Olhando para a cena eleitoral, a direita aumenta seu cacife para as eleições municipais, fato restrito aos grandes centros onde as questões nacionais te alguma relevância, e, ainda assim dependendo dos fatos econômicos porque estes serão sempre a principal motivação eleitoral. É sempre bom lembrar que a paixão bate forte no coração, mas o bolso direciona a mão na escolha das teclas da urna eletrônica.

A vida nacional segue, o ódio volta a pulsar nas veias dos iludidos, a polarização continuará a fazer estrago e continuaremos a assistir impotentes a eterna disputa de ego que nada tem a ver com o necessário debate da Nação em direção ao desenvolvimento e ao enfrentamento de nossas limitações simplesmente porque setenta por cento dos brasileiros continua acreditando em salvador da Pátria.

8 de janeiro, 25 de fevereiro ou qualquer outra data, ainda que seja o dia das eleições não vão alterar a vida nacional.

O verdadeiro desejo das elites é a construção de um clima que permita uma anistia ampla, mantendo os mesmos personagens no palco, ainda que, eventualmente, o enredo sofra pequenos ajustes.
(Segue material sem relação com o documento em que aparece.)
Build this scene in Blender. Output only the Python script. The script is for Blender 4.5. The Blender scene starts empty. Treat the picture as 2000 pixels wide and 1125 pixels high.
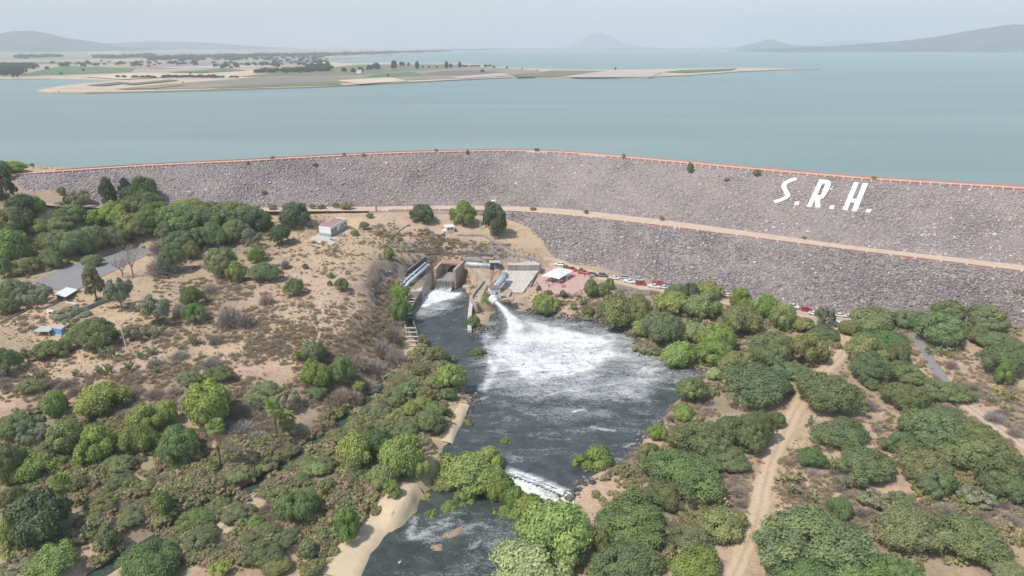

Aliás, a mesma construção que permitirá zerar a conta da corrupção, devolvendo à cena velhos personagens e patrocinadores do grande teatro político brasileiro, onde a plateia paga o ingresso, paga a produção, os salários e ainda se apaixona pelos atores, sejam mocinhos ou bandidos.

Basta de heróis nacionais, a grande batalha precisa ser vencida pelos heróis anônimos que sobrevivem ao modelo nefasto que lhes toma 35% dos ganhos, devolve muito pouco e guarda nacos generosos para a elite que briga nos palanques e se confraterniza nos bastidores.